━━ Data ━━
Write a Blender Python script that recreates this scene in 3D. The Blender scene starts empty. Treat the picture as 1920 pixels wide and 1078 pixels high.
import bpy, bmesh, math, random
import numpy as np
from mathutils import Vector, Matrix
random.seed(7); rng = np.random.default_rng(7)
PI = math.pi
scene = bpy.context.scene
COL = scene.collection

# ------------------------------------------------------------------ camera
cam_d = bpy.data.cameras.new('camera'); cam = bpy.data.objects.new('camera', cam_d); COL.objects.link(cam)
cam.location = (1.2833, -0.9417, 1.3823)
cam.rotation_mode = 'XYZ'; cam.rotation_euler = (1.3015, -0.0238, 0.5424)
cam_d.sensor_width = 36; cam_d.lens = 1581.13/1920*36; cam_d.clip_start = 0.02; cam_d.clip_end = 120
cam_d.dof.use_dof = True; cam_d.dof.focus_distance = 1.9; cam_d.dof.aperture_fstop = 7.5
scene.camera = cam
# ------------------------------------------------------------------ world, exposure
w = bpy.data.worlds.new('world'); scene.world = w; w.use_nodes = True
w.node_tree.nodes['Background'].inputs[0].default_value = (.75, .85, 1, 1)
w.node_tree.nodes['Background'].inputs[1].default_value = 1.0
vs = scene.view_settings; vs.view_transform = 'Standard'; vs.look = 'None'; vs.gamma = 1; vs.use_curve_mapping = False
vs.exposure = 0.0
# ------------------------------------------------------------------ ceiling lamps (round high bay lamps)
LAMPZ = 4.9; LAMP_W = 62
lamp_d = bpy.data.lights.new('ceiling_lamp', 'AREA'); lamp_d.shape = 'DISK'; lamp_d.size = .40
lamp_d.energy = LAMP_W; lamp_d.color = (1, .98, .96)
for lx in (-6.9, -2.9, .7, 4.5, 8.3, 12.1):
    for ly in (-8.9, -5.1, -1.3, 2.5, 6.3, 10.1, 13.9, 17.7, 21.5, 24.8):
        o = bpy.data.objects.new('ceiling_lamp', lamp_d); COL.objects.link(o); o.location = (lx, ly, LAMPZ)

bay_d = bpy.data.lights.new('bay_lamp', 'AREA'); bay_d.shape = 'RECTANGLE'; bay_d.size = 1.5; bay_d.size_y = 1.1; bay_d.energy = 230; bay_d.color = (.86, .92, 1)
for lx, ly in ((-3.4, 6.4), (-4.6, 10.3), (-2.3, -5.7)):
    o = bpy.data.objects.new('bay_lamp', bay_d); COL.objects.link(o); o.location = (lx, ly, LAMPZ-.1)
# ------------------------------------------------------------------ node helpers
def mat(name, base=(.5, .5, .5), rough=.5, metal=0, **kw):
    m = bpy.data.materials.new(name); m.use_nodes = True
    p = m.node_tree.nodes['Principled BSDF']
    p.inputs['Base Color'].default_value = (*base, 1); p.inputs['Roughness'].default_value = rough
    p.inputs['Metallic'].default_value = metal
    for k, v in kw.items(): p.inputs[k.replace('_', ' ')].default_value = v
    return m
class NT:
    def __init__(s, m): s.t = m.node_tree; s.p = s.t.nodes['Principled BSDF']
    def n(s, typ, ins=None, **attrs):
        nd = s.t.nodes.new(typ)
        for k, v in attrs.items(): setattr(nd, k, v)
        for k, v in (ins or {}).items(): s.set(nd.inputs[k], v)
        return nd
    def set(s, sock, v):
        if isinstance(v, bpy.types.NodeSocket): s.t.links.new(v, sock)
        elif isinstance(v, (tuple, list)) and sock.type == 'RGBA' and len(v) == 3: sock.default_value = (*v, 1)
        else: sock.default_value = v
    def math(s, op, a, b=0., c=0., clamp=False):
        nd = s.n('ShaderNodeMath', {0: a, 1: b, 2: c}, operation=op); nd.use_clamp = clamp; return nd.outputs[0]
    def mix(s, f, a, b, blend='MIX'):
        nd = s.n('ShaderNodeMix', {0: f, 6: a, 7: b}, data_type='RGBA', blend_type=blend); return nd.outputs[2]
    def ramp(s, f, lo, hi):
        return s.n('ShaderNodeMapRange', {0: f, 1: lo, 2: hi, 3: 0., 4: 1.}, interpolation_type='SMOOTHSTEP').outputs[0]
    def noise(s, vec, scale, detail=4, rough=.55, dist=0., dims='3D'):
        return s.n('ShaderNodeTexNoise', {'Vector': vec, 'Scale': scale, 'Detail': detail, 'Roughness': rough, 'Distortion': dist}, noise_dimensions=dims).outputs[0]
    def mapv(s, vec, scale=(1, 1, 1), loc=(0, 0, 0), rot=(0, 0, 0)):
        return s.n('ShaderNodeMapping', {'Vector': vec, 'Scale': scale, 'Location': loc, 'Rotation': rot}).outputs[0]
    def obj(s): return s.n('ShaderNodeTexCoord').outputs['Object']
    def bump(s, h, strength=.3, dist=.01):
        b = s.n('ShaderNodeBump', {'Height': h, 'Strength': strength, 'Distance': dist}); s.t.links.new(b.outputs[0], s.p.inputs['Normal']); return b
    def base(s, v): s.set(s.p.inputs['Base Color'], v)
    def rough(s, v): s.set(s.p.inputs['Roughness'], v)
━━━
• **Given request**: Please give an exact restatement of only the lines from the beginning of the material above to the line with "COL = scene.collection", inclusive.

• **Worked answer**:
Write a Blender Python script that recreates this scene in 3D. The Blender scene starts empty. Treat the picture as 1920 pixels wide and 1078 pixels high.
import bpy, bmesh, math, random
import numpy as np
from mathutils import Vector, Matrix
random.seed(7); rng = np.random.default_rng(7)
PI = math.pi
scene = bpy.context.scene
COL = scene.collection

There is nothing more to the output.